3D scene scripts:
***

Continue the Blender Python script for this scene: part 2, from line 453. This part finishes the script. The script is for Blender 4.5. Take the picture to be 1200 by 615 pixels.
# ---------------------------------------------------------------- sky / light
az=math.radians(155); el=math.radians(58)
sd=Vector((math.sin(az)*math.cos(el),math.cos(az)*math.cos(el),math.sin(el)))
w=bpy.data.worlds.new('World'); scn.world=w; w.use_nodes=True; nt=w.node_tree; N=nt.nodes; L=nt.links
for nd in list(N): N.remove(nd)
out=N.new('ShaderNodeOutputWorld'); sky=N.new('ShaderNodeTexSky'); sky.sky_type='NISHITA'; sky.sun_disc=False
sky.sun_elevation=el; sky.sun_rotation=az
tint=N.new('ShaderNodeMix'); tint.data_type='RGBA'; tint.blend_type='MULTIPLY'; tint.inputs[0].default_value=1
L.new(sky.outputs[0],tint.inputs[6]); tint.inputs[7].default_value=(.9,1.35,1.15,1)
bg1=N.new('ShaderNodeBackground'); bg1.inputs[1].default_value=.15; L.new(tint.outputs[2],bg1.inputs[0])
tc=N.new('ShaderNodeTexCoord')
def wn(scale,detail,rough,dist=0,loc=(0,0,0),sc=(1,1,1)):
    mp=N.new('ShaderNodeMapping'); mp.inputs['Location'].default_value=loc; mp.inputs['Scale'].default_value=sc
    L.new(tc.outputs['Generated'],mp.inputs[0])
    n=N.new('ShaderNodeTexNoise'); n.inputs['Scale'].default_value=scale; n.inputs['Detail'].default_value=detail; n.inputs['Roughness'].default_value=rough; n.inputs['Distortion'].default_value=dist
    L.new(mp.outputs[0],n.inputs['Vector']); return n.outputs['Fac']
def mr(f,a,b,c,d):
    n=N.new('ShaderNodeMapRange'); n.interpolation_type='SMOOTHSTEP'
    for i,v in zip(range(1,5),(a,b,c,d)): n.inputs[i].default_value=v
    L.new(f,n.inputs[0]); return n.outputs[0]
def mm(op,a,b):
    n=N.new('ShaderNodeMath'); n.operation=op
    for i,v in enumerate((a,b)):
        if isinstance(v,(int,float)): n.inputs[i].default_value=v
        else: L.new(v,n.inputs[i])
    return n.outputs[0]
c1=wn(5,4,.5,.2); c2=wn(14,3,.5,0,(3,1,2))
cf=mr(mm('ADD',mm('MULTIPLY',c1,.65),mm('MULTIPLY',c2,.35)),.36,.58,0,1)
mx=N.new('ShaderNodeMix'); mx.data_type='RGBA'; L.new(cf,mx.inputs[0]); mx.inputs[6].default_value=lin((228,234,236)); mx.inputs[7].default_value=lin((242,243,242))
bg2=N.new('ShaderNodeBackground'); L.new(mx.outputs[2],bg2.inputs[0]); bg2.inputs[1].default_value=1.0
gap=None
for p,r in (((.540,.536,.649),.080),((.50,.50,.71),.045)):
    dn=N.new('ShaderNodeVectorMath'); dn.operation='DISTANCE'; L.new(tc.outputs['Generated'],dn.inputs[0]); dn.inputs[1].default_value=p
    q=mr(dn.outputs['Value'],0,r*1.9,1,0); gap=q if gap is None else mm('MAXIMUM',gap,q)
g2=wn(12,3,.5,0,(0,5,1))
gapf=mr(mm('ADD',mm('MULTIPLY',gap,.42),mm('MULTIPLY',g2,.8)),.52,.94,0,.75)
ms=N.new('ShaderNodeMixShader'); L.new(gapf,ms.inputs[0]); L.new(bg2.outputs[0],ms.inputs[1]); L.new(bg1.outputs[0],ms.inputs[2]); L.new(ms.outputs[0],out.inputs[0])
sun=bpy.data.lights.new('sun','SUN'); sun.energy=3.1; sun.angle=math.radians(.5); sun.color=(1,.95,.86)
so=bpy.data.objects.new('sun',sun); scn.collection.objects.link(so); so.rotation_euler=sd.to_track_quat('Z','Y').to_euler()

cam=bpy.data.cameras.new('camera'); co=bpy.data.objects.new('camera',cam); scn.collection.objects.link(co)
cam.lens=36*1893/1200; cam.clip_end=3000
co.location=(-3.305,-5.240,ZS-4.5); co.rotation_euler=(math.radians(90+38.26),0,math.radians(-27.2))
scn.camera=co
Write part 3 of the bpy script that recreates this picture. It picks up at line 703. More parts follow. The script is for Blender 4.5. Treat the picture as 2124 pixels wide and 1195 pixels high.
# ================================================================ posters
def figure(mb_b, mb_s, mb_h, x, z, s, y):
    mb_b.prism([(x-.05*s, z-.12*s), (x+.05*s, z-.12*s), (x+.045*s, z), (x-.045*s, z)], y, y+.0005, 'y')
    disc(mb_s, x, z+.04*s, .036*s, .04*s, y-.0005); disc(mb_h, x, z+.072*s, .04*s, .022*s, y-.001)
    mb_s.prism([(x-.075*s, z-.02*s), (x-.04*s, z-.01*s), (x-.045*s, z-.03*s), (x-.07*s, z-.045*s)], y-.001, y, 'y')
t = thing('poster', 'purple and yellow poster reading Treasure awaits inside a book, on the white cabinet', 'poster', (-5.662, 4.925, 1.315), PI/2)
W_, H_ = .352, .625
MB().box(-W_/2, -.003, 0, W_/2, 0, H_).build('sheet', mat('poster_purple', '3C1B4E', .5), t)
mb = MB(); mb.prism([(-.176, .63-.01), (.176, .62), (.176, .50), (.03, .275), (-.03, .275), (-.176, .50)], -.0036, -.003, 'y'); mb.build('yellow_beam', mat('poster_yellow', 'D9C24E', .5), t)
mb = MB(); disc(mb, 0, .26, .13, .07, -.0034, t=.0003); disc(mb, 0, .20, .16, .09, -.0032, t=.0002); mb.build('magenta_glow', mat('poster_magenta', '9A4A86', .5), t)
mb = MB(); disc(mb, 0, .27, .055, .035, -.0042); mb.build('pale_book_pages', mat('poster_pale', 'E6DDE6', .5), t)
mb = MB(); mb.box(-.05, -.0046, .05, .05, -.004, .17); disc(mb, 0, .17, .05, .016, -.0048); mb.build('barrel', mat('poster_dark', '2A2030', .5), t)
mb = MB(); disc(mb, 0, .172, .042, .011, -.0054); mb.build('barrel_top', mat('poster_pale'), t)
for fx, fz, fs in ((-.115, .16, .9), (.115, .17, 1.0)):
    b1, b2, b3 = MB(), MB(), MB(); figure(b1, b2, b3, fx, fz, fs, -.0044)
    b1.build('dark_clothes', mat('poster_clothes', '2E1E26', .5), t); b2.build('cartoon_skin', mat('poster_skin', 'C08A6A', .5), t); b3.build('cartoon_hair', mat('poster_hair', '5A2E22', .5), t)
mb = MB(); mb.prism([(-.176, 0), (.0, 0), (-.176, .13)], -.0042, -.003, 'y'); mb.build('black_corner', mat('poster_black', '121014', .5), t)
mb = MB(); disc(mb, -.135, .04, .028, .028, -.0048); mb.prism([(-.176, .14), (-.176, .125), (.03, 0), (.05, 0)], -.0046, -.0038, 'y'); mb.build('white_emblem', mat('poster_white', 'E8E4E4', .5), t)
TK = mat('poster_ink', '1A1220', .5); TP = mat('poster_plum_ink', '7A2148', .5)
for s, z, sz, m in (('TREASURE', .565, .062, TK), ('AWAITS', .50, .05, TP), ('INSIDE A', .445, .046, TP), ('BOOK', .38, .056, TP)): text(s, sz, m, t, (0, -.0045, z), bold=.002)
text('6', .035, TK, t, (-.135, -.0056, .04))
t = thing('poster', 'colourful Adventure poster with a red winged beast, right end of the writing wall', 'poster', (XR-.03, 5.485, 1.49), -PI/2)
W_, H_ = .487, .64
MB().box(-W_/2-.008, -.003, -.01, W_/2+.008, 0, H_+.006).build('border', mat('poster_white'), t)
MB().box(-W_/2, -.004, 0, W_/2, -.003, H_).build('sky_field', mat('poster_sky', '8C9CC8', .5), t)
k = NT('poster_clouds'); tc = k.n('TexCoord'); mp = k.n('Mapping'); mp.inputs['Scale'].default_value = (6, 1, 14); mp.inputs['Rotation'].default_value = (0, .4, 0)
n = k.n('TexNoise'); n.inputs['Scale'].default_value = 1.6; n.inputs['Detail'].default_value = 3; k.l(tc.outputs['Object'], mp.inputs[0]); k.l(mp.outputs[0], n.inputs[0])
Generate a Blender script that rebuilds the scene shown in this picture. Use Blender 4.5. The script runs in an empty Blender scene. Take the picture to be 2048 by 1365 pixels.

***

> [The request] Collect each line above holding the string "that".

> [Written solution]
Write part 3 of the bpy script that recreates this picture. It picks up at line 703. More parts follow. The script is for Blender 4.5. Treat the picture as 2124 pixels wide and 1195 pixels high.
Generate a Blender script that rebuilds the scene shown in this picture. Use Blender 4.5. The script runs in an empty Blender scene. Take the picture to be 2048 by 1365 pixels.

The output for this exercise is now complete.